A Journey To Financial Freedom

Financial Freedom is something I’ve dreamed about for a long time, but like many Big Goals, it has always seemed totally unattainable. But as I get older, the need to achieve it is becoming more and more important, not only for myself but for my family.

Like a large proportion of 30 somethings in the UK and no doubt, the World, I have little or no provisions set aside for my retirement. The result of many years of poor planning and an over-active wallet I guess, but hey, that’s my reality and now it’s time to deal with it.
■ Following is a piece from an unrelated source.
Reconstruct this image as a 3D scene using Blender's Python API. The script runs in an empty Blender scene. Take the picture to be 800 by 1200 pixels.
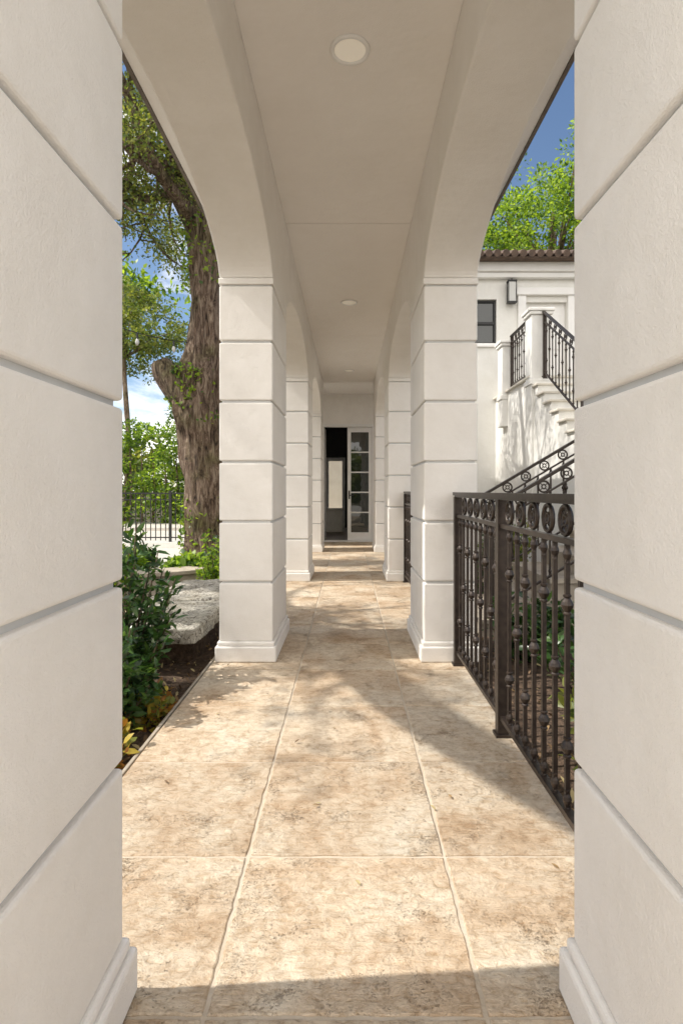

I’ve always wanted to retire early and live a financially independent life, but the desire to actually attain it has never been strong enough. Why? I’ve no clue, but as the months go by, I’m thinking about reaching that point where I no longer need my pay cheque to survive and indeed enjoy life.

So, my quandary at the ripe old age of 37 is, can it be done? Is it possible to go from practically nothing, to being financially independent in say 15 years? Can it be done in 10 years? How about 5? What would it take to get to that point from where I am now? What will I need to do… Saving, investing, Gambling?!

The Journey is about to begin… it could be a bumpy ride!